I was prepared for the priest to stand at the altar with his back to us. I was also prepared for some of the mass to be inaudible; but I was genuinely astounded when he chanted the Scripture readings in Latin in an almost inaudible voice as well.. I realise we were meant to follow in our missals, but would not our following have been easier if we could actually hear what was being said? Perhaps a liturgical expert will one day explain how singing the Scriptures softly in a foreign language aids communication of the Word of God to the People of God.

The Anglo Catholics are sometimes blamed for being more Catholic than the Catholics.  The young priest who stepped up into the pulpit to deliver the homily was wearing a wonderfully embroidered maniple and fiddle-backed chasuble. With his prim manners, tiny spectacles, and biretta, this Catholic looked more Anglo Catholic than the Anglo Catholics.

He then spoke in a stained-glass voice which was so stentorian that it would make the most pompous Archdeacon arch with envy. He began by disagreeing with the new Archbishop of Westminster, saying that these days were not a time for Joy and Hope, but it was indeed a time of doom and gloom for the church. The rest of the homily was an unpleasant invective against sin and decadence in which sinners were people who ‘live their lives like base animals of the field.’

I’m afraid it was downhill from there on. I followed along with the Mass, and tried to be open minded, but I couldn’t understand the point of it all. If the Latin is so majestic, timeless and wonderful, why is half the mass intentionally inaudible? If the sacred gestures of the priest are so significant and beautiful why are they performed up in the chancel with his back turned so we can’t see them? Perhaps I’m not only missing the point but revealing my appalling ignorance by asking obvious questions; but I couldn’t help coming away feeling that if Vatican II had never happened, I, for one, would never have come close to entering the Catholic Church.
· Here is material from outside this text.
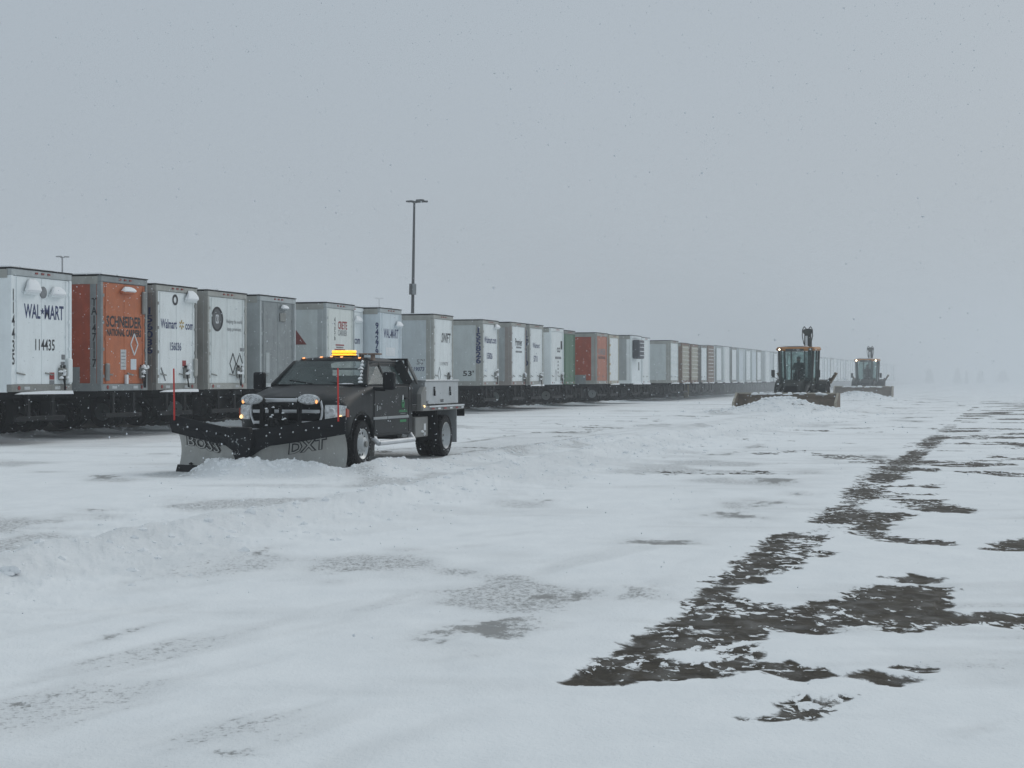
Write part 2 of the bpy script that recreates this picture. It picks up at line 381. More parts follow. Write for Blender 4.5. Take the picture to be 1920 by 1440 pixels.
TRUCK = (-11.9, 26.08)      # front axle centre on the ground
LOADERS = [(-9.5, 75.6, R(4)), (-10.4, 124.0, R(1))]
def windrow(X, Y):
    cx = -7.9 + .35 * np.sin(Y * .11) + .6 * (fbm(Y * .25, Y * 0 + 3, 3, 5) - .5)
    amp = .15 * (.7 + .6 * fbm(Y * .6, X * .8, 3, 9)) * sstep(4, 9, Y) * (1 - sstep(66, 74, Y))
    return np.exp(-((X - cx) / .36) ** 2) * amp + .05 * np.exp(-((X - cx - .5) / .9) ** 2) * sstep(4, 9, Y) * (1 - sstep(66, 74, Y))
def height(X, Y):
    A = X * RT[0] + Y * RT[1]; B = X * FW[0] + Y * FW[1]
    h = .06 * (fbm(A * .12, B * .35, 3, 1) - .5) + .025 * (fbm(A * .8, B * 2.2, 4, 2) - .5)
    h = h + windrow(X, Y)
    dens = np.exp(-((X + 7.7) / 1.5) ** 2) * sstep(4, 9, Y) + .5 * np.exp(-((X + 9.9) / .5) ** 2)
    h = h + dens * .65 * (.13 * (fbm(X * 2.6, Y * 2.6, 4, 4, .62) - .45) + .10 * np.clip(fbm(X * 7, Y * 7, 3, 44) - .5, 0, 1) + .06 * np.clip(fbm(X * 16, Y * 16, 2, 46) - .55, 0, 1))
    # spill beside the plough truck's track
    h = h + .13 * np.exp(-((X + 9.85) / .3) ** 2) * sstep(23.0, 24.2, Y) * (1 - .6 * sstep(32, 45, Y)) * (1 - sstep(60, 70, Y)) * (.6 + .8 * fbm(Y * 1.5, X * 2, 3, 6))
    # snow in front of the truck's vee blade
    tx, ty = TRUCK
    ax = X - (tx + .22); front = ty - 2.95 + .45 * np.abs(ax)
    q = (Y - front)
    h = h + .27 * np.exp(-(ax / 1.3) ** 4) * np.exp(-(q / .42) ** 2) * (.75 + .55 * fbm(X * 3, Y * 3, 4, 7)) * sstep(-1.35, -.8, ax)
    h = h + .10 * np.exp(-((X + 10.0) / .35) ** 2) * np.exp(-((Y - 24.4) / 1.3) ** 2)
    # low dug ruts under the truck
    h = h - .02 * np.exp(-((X + 11.9) / 1.2) ** 4) * sstep(24, 25, Y)
    # snow rolled up by the loaders' pushers
    for i, (lx, ly, a) in enumerate(LOADERS):
        dx = X - lx + .3; py = ly - 3.2
        m = np.exp(-(dx / 2.0) ** 2) * np.exp(-(np.clip(py - Y, 0, 99) / 2.8) ** 2) * np.exp(-(np.clip(Y - py, 0, 99) / .3) ** 2)
        h = h + (.72 if i == 0 else .62) * m * (.85 + .3 * fbm(X * 1.5, Y * 1.5, 4, 12 + i))
        h = h + .12 * np.exp(-((X - lx + 2.9) / .6) ** 2) * sstep(py - 2, py, Y) * (1 - sstep(py + 60, py + 90, Y)) * fbm(X * 2, Y * 2, 3, 3)
        h = h + .12 * np.exp(-((X - lx - 2.6) / .6) ** 2) * sstep(py - 2, py, Y) * (1 - sstep(py + 60, py + 90, Y)) * fbm(X * 2, Y * 2, 3, 8)
    # edge ridge near the trailers, bare ground beyond it
    e = -25.6 + .5 * (fbm(Y * .5, Y * 0, 4, 15) - .5) + .015 * (Y - 60) * 0
    h = h + .09 * np.exp(-((X - e - .25) / .3) ** 2) * (.5 + fbm(X * 2, Y * 2, 3, 16))
    sh = sstep(e + .05, e - .2, X) * sstep(-45.0, -43.5, X)
    h = h * (1 - sh) - .05 * sh
    return h, sh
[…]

The supporters of the Latin Mass are fond of telling us how Mass numbers have fallen since the introduction of the Novus Ordo; but two things happening at the same time do not necessarily imply a causal relationship. You might as well say that Mass numbers have dropped ever since Elvis died. Certainly Its true that Mass attendance has dropped off since the sixties, but it may well have dropped even more if the Latin Mass had been retained.

The Sunday before I led an away day for a  parish home group. The group was made up of about ten young couples and their families. Many of the young people were converts to the Catholic faith. A number had been greatly helped by the Alpha course. Our closing Mass was at the other end of the liturgical extreme to the Latin Mass. We sang choruses, the older children did a little drama to help illuminate the readings. The little ones took a full part in the offertory procession. There was a fair bit of hugging and hand raising. It was not my preferred type of worship, I like the Novus Ordo celebrated with simple solemnity and good hymns; but if the only alternative is doom, gloom and Latin, give me guitars and hugs any day.

Traditionalists would probably say, ‘You can take the boy out of Protestantism, but you can’t take Protestantism out of the boy.’ But the fact of the matter is that Vatican II has happened, Protestants are coming into a Catholic church that has been transformed. I would never want to prohibit the Latin Mass. I respect its beauty and the venerable legacy it represents, but I am looking for a renewed Church—a Church which offers the treasures of the past in a positive way to our modern world. That’s why I’m delighted that this year the Pope is not only beatifying the arch-enemy of modernism, Pius IX, but also the master of open-ness, John XXIII.